天皇制、朝鮮半島、沖縄の現実と歴史などから、
  人権・平和・民主主義・生き方を考える。
   

汚染水放出・最初も最後も“金目”なのか

2023年09月06日 | 原発・放射能と政治・社会
   

 内外で批判が強い東電福島原発汚染水の海洋放出。岸田政権は4日、対策として「新たな支援策」を発表しました。従来の基金800億円に、予備費から207億円を積みますというものです。

 「対策」の1つに、これまで中国で行ってきた水産物加工を国内に移すというものがあります。これに対し、現場の水産業者は―。

「北海道網走市で水産加工会社を営む根田俊昭さんは…「人手がないのに、『カネを出すからすぐ作れ』と言われて、できるのか。国はもっと現実を知ってほしい」と話す」(4日付朝日新聞デジタル)

 カネを出せばいいんだろ、カネでなんとかなる。そういう政府に対する現場からの痛烈な批判です。

 かつて、安倍晋三政権下で石原伸晃環境相(当時)は、福島原発事故に伴う除染廃棄物の中間貯蔵施設建設を巡り、候補地の福島県との交渉が難航したときにこう言い放ちました(2014年6月16日)。
最後は金目でしょ

 自民党政権のやり方はこの時からまったく変わっていません。むしろ何の恥じらいもなくカネを積むことで反対論を抑えようとする思惑が露骨になっています。

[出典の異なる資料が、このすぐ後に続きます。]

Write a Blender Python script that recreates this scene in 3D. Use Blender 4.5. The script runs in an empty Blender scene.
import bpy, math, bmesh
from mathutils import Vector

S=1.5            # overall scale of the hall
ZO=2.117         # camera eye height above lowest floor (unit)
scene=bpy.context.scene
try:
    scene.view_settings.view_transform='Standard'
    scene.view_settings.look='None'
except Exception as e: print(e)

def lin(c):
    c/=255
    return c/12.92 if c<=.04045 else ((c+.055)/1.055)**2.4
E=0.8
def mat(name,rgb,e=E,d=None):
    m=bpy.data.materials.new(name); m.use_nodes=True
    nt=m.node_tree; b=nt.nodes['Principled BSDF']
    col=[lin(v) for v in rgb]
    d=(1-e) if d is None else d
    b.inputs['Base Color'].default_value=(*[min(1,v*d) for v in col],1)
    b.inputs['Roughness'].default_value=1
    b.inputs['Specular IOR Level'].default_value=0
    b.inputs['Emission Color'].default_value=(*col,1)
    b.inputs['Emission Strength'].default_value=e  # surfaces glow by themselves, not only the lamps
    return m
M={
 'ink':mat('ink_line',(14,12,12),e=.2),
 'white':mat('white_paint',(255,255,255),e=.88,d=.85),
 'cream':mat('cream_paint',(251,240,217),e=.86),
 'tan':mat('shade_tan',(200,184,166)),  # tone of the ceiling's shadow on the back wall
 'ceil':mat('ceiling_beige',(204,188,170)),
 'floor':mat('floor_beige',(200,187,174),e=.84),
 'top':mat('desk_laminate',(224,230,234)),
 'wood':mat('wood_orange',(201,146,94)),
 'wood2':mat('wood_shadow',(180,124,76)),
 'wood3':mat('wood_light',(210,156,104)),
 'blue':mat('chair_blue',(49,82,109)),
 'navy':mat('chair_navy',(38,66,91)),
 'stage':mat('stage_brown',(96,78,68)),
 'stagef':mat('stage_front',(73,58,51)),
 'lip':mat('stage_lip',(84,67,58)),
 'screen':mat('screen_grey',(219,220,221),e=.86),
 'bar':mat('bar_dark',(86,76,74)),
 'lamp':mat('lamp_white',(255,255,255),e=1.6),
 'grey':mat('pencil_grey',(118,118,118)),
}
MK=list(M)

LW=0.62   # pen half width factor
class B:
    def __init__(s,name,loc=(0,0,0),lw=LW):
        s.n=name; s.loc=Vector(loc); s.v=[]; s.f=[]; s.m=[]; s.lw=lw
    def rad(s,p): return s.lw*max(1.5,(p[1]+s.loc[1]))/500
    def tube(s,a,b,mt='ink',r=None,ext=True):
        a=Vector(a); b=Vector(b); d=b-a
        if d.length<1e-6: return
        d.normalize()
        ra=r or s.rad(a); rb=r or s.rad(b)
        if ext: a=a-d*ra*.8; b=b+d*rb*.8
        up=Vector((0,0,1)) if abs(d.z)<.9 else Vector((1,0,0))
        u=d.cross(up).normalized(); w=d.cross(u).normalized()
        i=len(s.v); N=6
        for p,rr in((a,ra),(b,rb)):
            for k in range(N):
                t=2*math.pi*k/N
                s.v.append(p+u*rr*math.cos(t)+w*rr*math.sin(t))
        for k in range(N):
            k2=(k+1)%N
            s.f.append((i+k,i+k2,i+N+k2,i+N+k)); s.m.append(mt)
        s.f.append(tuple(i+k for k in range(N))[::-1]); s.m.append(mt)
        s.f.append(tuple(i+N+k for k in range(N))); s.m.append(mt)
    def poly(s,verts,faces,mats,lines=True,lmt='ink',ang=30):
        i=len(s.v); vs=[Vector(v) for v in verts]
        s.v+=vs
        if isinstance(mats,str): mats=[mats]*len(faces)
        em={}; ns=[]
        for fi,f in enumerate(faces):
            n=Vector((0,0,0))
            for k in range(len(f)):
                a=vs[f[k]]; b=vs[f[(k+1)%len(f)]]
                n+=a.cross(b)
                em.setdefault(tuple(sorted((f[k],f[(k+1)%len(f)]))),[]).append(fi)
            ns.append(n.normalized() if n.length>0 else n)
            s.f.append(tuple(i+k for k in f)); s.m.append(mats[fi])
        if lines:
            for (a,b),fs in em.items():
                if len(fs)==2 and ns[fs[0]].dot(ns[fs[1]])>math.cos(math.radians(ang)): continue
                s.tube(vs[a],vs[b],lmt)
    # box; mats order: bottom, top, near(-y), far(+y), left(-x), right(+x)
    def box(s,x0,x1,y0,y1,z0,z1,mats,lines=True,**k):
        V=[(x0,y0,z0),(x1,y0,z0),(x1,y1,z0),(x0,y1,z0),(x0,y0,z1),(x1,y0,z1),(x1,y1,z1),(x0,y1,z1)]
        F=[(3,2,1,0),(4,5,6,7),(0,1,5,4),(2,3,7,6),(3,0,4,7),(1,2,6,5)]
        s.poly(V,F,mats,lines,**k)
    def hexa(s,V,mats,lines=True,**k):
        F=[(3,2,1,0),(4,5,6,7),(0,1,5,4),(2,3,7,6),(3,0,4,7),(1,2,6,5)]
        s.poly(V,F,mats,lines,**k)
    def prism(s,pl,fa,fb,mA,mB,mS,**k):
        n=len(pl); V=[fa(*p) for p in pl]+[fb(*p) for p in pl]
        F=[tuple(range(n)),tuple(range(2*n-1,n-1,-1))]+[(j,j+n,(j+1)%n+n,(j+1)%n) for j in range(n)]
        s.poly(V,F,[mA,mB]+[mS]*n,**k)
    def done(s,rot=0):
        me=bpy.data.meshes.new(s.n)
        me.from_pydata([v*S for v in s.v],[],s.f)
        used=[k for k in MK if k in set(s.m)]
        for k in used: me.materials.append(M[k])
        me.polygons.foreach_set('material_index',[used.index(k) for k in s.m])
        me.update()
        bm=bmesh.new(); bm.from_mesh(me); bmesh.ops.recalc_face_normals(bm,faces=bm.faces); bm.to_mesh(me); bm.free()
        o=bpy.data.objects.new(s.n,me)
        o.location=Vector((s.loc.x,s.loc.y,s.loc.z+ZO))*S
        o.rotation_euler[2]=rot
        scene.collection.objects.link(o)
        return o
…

 琉球新報の社説(8月29日付)がこう指摘しています(抜粋)。

「海洋放出は、日本だけの問題ではない。…韓国国民の反発は強い。日本政府は国内でも、漁業団体の理解を得るという約束をほごにした。国内、国外とも、理解を得ずに強行する日本政府の姿勢が今回の事態を招いた。放出を停止し、代替策の検討も含めて、国内も周辺各国とも真摯に協議をやり直すべきだ

 政府は、希釈しての海洋放出による影響は「科学的に」ないと主張している。…しかし、30年以上も放出が続けば長い半減期の放射性物質の総量は増え続けることにならないか。微量でも人体に入れば内部被ばくが起きる可能性がある。

 代替策は十分検討されたのか。…政府・東電にとって最も都合のいい方法として、海洋放出という結論が初めからあったのではないか。

 原発事故は周辺国も震撼させた。日本政府は、その反省と責任を認識しているのか。それが問われている」

 汚染水放出は、海洋汚染・内部被ばくの危険性があるうえ、市民や識者が提案している代替案をまともに検討もせず、地元漁業者との約束を公然と踏みにじって強行されたものです。

 それは、2011・3・11の原発事故からの、否、それ以前からの「原発は安全」というウソと、カネで反対論を抑える政府のファッショ的原発推進政策の帰結です。内外の反対の根源はここにあります。